The EUR/GBP edges lower a fraction on Wednesday to trade at about the 0.8540 level, after the release of macroeconomic data from both the UK and Eurozone. 

In the UK, inflation rose slightly higher than expected in March, according to data from the Office of National Statistics (ONS), on Wednesday. The Consumer Price Index (CPI) in March rose 3.2% year-on-year when a 3.1% rise had been expected. That said it was below the 3.6% of the previous month. 

Core CPI rose 4.2% versus the 4.1% expected reading but was also lower than the previous month. The same was true of the Retail Price Index (RPI) whilst the Producer Price Index showed results either in line with expectations or slightly below them. 

The data gave a lift to the Pound Sterling, perhaps because it reduces the probability that the Bank of England (BoE) will be able to start reducing interest rates. 

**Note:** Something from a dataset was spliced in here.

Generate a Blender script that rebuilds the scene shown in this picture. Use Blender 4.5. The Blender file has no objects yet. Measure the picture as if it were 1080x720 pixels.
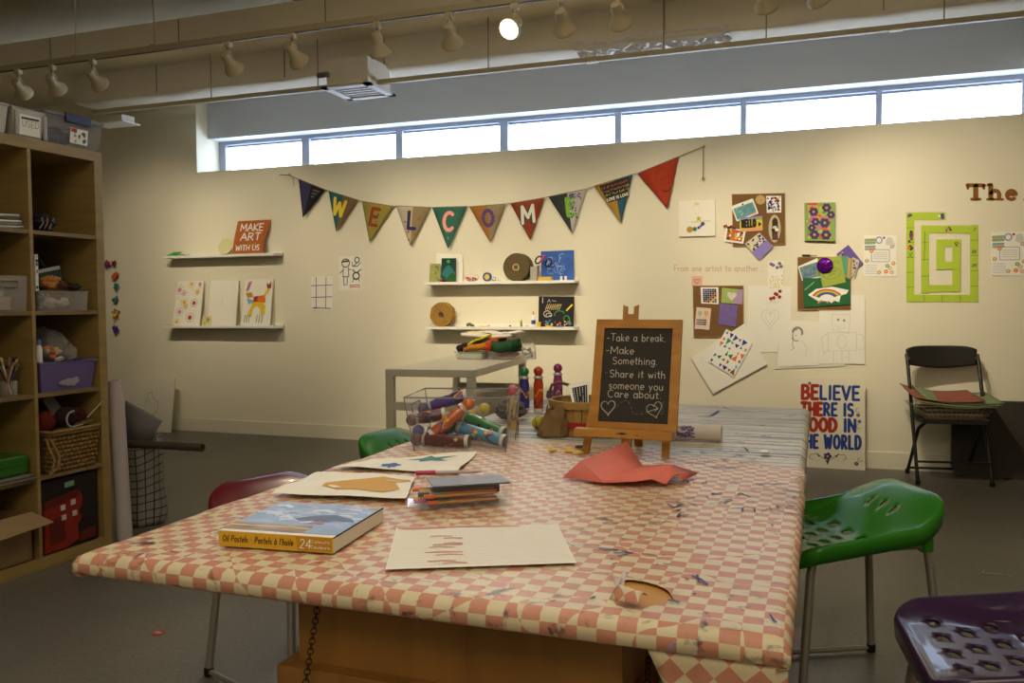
import bpy, bmesh, math, random
from mathutils import Vector, Matrix, Euler, noise
from mathutils.geometry import delaunay_2d_cdt
random.seed(7)
V = Vector
SC = bpy.context.scene
COL = SC.collection
PI = math.pi

# ------------------------------------------------------------------ camera
FPX, CAMZ = 900.7, 1.12
YAW, PITCH, ROLL = map(math.radians, (19.875, -2.556, -0.357))
_f = V((-math.sin(YAW)*math.cos(PITCH), math.cos(YAW)*math.cos(PITCH), math.sin(PITCH)))
_r = V((math.cos(YAW), math.sin(YAW), 0)); _u = _r.cross(_f)
_cr, _sr = math.cos(ROLL), math.sin(ROLL)
RIGHT = _r*_cr + _u*_sr; UP = _u*_cr - _r*_sr; FWD = _f
EYE = V((0, 0, CAMZ))
def ray(px, py): return RIGHT*((px-540)/FPX) + UP*((360-py)/FPX) + FWD
def on(px, py, ax, v):
    d = ray(px, py); return EYE + d*((v-EYE[ax])/d[ax])
def onplane(px, py, p, n):
    d = ray(px, py); return EYE + d*((V(p)-EYE).dot(n)/d.dot(n))
cam = bpy.data.objects.new('camera', bpy.data.cameras.new('camera')); COL.objects.link(cam)
cam.data.sensor_width = 36; cam.data.lens = FPX/1080*36; cam.data.clip_start = .02
mw = Matrix((RIGHT, UP, -FWD)).transposed().to_4x4(); mw.translation = EYE
cam.matrix_world = mw
SC.camera = cam

# ------------------------------------------------------------------ materials
def lin(h):
    h = h.lstrip('#'); o = []
    for i in (0, 2, 4):
        c = int(h[i:i+2], 16)/255
        o.append(c/12.92 if c <= .04045 else ((c+.055)/1.055)**2.4)
    return (*o, 1)
MATS = {}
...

“Overall, this is not what the BoE wants to see, in particular after the stronger-than-expected wage numbers out yesterday," said analysts at TD Securities, responding to the data.  

It means the BoE may need to keep interest rates higher for longer in order to combat stickier-than-expected inflation. Higher interest rates tend to appreciate a currency as they lead to higher foreign capital inflows. 

EUR/GBP recovered some lost ground following the release of the final estimate for the March Eurozone Harmonized Index of Consumer Prices (HICP), on Wednesday. 

The data showed no change from the flash reading, which showed a 2.4% YoY rise in HICP and 2.9% in core HICP. Both readings were still below the 2.6% and 3.1% readings respectively for February. 

The Euro (EUR) may have been lifted because market expectations had overall declined in relation to Eurozone inflation. Recent dovish comments from European Central Bank (ECB) officials have suggested an increasing willingness to cut interest rates because of falling inflation and stuttering growth, and this could have been responsible for the lower outlook. 

ECB President Christine Lagarde, for example, said on Tuesday that the ECB will cut rates soon, bar a surprise and that the ECB was keeping a close eye on Oil prices due to Middle East tensions.